Legia Warszawa odwołała trening. Dwóch piłkarzy niezdolnych do gry po pobiciu przez kibiców
Legia Warszawa wciąż milczy po tym, jak wczoraj kibice zaatakowali piłkarzy "Wojskowych". W wyniku tych zdarzeń odwołano dzisiejszy trening, a dwóch zawodników jest niezdolnych do gry.
Legia Warszawa w niedzielę zanotowała kolejną ligową porażkę. Przegrała na wyjeździe z Wisłą Płock i osunęła się na dno ligowej tabeli.
Kibice "Wojskowych" postanowili wziąć sprawy w swojej ręce. Zorganizowali atak na autokar przewożący piłkarzy mistrzów Polski. W jego wyniku ucierpiało trzech graczy. To Mahir Emreli, Rafael Lopes oraz Luquinhas.
Jak się okazuje, dwóch z tych zawodników obecnie jest niezdolnych do gry. Wiele wskazuje na to, że Emreli i Luquinhas nie będą w stanie wystąpić w najbliższym meczu z Zagłębiem Lubin.
Ten pierwszy dostał zwolnienie lekarskie. - Lekarz polskiego klubu poradził Mahirowi Emreliemu, aby kolejne dwa dni spędził w łóżku. Ma też unikać ciężkich ćwiczeń – donosi serwis "Azerisport.com".

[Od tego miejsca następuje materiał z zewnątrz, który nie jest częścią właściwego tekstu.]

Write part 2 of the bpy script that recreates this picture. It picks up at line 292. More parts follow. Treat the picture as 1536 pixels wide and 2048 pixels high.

Według "TVP Sport" jego los podzieli Luquinhas. - Absencja spowodowana będzie obrażeniami, jakich doznali podczas "starcia" z pseudokibicami - przekazano.
Co więcej - dziś piłkarze Legii mieli wziąć udział w treningu. Zajęcia zostały jednak odwołane ze względu na wczorajszy incydent.